The outcome has been a mess. Europeans are now beginning to debate whether it is conceivable that Turkey should be allowed into the EU, even though the principle of eligibility was unequivocally established at the Luxembourg summit in 1997. Moreover, discussions are now often couched in terms of whether the EU should allow Turkey to proceed, even though Helsinki very much put the ball in Ankara’s court.

Finally, having sanctimoniously protested ad nauseam that EU membership criteria are objective and therefore apply to all, the skeptics have only recently, it seems, woken up to the size of Turkey; if Poland has proved difficult for the EU to digest in terms of demography and because of its agrarian-based economy, how much greater will Turkey be in this regard?

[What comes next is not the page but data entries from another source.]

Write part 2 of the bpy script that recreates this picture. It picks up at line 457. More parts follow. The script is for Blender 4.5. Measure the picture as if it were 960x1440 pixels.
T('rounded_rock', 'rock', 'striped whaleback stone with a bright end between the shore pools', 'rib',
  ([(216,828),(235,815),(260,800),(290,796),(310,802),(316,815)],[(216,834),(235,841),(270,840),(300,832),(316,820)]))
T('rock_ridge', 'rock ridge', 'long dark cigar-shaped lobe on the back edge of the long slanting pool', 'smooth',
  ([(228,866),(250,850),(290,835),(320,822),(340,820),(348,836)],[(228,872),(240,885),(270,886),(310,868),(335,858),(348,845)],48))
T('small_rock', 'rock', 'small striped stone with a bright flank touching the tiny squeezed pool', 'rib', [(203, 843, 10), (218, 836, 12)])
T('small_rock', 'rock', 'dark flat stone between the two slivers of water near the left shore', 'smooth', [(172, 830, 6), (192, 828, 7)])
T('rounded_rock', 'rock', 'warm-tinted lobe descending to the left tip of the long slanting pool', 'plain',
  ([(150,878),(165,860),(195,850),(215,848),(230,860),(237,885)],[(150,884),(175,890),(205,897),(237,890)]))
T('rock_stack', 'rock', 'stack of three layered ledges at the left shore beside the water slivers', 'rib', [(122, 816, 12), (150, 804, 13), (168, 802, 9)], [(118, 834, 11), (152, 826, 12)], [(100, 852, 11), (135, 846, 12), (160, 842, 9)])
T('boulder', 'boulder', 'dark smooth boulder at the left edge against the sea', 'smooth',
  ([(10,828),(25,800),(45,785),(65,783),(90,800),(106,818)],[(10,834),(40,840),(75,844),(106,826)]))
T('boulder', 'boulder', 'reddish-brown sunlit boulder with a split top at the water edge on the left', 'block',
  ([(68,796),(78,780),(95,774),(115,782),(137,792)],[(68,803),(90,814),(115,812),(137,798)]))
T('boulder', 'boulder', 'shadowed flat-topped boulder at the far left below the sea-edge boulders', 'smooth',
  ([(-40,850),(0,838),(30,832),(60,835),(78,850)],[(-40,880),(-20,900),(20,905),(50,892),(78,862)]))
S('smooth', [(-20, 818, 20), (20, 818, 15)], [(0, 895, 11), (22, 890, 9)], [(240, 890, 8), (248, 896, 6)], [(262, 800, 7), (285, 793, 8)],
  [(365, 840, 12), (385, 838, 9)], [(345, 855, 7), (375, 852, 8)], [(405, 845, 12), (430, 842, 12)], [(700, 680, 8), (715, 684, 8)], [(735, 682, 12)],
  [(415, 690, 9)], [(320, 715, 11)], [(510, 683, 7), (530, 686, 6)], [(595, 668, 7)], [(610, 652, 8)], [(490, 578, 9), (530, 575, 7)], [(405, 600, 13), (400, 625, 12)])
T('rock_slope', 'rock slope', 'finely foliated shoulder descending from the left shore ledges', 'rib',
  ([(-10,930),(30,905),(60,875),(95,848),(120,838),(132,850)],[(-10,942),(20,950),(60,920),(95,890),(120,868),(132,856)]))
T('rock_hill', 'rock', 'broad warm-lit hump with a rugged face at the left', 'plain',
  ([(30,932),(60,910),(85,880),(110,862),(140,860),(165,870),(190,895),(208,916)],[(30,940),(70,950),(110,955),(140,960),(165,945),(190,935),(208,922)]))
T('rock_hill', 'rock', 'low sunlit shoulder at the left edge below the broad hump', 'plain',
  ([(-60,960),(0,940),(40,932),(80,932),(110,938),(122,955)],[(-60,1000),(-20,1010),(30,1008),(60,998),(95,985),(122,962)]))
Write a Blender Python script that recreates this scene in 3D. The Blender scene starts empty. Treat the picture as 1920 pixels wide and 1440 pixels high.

All of this belated activity has been taking place when it is quite clear that insufficient time exists to take a widely based, considered and well-informed decision on Turkey’s future relations with the EU. There are, then, three decisions available to the EU as the December summit looms, all of them in various ways unsatisfactory and all of them political.

First, the EU can agree to the commencement of accession negotiations, naming a date most likely in May or June next year. As in 1999, it would be a case of power without responsibility. EU political leaders could make such a move safe in the knowledge that they would not have to take the ultimate decision, it being widely predicted that a decade or more would be required to complete those negotiations.

Second, the EU summit can simply state that Turkey has not met the political criteria demanded of it, and, therefore, that accession negotiations cannot begin. However, this "shutting the door in the face" option is most unlikely. It would involve an abandonment of the "manage Turkey" strategy, with inevitably unforeseen consequences, and this at a time when Turkey is regarded as important by Europeans both in terms of the long term stabilization of Iraq and in averting a religion-based "clash of civilizations."

Third, the EU summit can look for a middle course. The trouble here is that another "date for a date," or some such approach, may look like a compromise, but unlike Copenhagen in 2002 it would no longer be regarded as fair. At best, it would only delay a decision based on either the first or the second option, while also squandering Turkish reformist goodwill.

Of the three possibilities, I would place my money on the first. As one senior European was recently heard to exclaim out loud in exasperation, Europe is running out of reasons to say "no" to Turkey.